The setup cost approximately $100,000, but the airport spent an additional $80,000 on construction of a physical structure in the checkpoint area to replace the glass barriers. The glass inhibited the behavior recognition system because the camera responded to reflections from the glass. Short said the setup results in a savings in checkpoint personnel of between $100,000 and $120,000 a year.

"It's a narrow passageway where we put everybody through past the checkpoint," Short said. "There's a pre-alarm area so that if people are just mistakenly walking the wrong way, we've got a camera that will sense the wrong-way motion and scare them out of their pants with a screaming, 'Stop! Halt! Back up.' If they proceed past the pre-alarm area, they go into the full alarm area, where there's another camera doing behavior recognition."

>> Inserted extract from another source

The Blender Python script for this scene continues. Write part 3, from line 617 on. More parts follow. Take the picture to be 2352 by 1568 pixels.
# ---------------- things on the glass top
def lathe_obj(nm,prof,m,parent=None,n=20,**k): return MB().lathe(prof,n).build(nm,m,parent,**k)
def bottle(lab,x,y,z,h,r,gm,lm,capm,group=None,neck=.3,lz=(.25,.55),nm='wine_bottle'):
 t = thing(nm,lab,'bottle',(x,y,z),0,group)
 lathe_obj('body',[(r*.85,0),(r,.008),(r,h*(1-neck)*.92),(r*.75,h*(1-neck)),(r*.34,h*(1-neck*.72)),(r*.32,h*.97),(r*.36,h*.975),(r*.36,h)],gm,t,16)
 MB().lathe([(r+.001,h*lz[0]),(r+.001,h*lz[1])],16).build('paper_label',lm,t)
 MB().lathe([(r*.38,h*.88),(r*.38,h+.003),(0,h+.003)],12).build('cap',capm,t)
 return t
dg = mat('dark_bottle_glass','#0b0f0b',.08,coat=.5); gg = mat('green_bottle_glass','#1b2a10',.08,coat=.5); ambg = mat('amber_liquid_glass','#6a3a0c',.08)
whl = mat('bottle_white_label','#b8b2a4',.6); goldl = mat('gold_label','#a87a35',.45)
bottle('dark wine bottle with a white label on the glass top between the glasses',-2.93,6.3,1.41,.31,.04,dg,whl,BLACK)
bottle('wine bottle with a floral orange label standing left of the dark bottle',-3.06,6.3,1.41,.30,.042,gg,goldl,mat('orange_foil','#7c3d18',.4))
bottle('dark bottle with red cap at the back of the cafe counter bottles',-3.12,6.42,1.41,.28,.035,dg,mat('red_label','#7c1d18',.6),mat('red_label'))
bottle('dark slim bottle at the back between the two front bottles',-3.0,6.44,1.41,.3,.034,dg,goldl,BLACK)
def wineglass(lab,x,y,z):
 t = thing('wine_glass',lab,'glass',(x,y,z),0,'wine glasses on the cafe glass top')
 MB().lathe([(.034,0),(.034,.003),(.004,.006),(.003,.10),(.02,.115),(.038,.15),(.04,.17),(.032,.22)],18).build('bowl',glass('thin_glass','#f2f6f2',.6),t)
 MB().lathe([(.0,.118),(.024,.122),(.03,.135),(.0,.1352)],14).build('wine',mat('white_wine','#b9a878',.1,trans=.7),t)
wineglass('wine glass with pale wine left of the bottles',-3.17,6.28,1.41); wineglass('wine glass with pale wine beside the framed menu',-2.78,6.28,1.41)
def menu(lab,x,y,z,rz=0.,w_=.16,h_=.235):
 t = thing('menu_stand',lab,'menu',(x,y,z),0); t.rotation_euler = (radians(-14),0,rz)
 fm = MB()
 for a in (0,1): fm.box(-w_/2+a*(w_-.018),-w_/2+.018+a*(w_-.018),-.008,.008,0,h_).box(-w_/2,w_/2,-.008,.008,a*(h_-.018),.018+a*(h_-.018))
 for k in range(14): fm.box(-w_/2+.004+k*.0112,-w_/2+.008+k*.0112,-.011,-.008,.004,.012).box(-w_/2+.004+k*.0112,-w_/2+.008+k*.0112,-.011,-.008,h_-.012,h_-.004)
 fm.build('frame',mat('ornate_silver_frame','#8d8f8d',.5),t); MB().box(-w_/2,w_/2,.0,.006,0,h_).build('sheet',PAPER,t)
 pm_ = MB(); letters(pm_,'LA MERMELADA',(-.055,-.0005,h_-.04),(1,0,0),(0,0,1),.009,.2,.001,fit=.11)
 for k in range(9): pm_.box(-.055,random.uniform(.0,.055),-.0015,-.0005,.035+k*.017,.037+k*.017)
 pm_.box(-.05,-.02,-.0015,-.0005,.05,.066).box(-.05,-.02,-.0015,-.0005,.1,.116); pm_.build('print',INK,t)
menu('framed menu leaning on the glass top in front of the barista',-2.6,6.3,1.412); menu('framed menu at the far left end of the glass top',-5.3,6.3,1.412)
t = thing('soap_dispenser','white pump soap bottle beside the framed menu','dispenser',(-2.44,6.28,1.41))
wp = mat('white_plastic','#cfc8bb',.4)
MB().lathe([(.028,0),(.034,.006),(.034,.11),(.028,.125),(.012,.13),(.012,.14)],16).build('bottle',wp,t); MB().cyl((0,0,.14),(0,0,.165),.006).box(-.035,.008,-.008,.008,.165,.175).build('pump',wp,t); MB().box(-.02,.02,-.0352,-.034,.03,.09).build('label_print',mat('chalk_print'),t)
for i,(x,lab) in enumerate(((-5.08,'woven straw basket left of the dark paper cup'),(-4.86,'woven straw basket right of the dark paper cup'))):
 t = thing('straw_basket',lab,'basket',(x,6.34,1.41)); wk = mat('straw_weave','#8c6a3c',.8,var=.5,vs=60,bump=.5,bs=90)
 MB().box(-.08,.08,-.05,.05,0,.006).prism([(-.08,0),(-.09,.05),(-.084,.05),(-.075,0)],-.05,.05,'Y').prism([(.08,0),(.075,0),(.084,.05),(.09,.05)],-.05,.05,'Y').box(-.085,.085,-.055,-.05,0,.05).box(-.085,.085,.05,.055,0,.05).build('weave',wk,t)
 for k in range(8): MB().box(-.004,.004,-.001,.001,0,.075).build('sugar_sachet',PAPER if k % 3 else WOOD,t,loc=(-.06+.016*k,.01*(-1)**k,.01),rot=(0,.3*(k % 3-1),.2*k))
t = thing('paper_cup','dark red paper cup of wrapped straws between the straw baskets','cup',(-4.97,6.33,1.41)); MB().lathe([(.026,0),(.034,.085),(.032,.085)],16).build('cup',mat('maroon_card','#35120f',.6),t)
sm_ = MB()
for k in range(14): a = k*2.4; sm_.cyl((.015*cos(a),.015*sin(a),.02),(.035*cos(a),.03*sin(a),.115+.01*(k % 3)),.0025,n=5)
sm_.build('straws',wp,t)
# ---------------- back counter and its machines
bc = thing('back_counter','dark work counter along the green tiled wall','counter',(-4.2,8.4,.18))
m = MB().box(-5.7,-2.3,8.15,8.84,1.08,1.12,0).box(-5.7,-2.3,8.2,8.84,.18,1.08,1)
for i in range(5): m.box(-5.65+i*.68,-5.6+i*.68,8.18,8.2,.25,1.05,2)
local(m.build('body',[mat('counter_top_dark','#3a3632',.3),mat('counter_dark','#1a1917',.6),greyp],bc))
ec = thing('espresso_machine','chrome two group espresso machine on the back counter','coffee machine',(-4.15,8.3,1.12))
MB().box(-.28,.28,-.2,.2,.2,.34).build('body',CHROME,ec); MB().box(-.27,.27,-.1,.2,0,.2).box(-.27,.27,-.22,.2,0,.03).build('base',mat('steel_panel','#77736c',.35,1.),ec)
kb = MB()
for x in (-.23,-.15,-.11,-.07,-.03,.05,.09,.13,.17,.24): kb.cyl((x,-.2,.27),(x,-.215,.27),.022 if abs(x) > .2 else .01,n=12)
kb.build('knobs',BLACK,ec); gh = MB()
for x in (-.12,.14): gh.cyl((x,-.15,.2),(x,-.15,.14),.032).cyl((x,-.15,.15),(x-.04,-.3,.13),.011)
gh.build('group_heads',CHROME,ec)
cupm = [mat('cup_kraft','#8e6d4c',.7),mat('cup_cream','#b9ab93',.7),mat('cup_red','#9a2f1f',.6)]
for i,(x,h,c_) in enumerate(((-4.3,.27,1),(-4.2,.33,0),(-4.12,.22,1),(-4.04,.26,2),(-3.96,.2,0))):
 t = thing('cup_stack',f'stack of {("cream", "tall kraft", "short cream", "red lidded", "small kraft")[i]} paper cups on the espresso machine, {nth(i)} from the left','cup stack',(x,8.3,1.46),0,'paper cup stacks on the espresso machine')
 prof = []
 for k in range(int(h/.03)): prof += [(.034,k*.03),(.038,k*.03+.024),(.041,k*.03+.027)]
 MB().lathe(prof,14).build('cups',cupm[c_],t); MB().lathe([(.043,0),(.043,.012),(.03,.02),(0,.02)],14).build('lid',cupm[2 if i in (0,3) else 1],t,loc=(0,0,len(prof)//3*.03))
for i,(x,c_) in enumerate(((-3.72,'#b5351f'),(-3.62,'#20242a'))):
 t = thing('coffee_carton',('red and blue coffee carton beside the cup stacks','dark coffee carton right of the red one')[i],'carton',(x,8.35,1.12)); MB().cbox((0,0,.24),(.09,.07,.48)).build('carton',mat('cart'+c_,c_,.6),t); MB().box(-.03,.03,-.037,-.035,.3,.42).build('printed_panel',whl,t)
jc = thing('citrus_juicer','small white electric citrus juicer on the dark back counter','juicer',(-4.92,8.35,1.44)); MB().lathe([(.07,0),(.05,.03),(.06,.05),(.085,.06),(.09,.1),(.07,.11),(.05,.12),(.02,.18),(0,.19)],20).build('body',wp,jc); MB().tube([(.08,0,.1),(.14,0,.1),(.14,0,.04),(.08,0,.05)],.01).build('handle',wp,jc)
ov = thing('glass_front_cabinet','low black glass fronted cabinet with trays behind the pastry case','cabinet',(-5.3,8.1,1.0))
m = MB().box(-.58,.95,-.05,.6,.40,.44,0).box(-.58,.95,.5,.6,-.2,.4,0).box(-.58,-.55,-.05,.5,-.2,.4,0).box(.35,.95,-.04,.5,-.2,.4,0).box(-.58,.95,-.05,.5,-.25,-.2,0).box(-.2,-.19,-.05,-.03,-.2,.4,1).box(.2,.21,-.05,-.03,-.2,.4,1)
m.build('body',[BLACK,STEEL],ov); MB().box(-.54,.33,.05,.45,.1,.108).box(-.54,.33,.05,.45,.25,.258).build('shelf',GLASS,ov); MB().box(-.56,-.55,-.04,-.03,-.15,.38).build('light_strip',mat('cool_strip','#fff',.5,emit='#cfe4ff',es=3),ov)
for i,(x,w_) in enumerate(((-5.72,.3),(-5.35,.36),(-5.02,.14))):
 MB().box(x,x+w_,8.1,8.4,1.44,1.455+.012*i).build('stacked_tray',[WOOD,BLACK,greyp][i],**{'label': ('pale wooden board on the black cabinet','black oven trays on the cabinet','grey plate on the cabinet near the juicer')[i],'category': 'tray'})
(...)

If a full audible alarm goes off, airport security personnel and local police respond to the call. The system also stores any alerts, allowing investigators to go back and review incidents or submit video as evidence as was the case in following a 2006 airport incident.

"We had an incident last year where an individual ran through the checkpoint to go back to an aircraft," Short said. "He set off the pre-alarm, and it didn't faze him. Then he fully alarmed the system, became belligerent when law enforcement showed up, and he was actually incarcerated for violating federal airport security regulations.

"The key was being able to bring this piece of evidence, this video evidence, to the judge and say, 'This is what he did.' Without that, we wouldn't have had a case."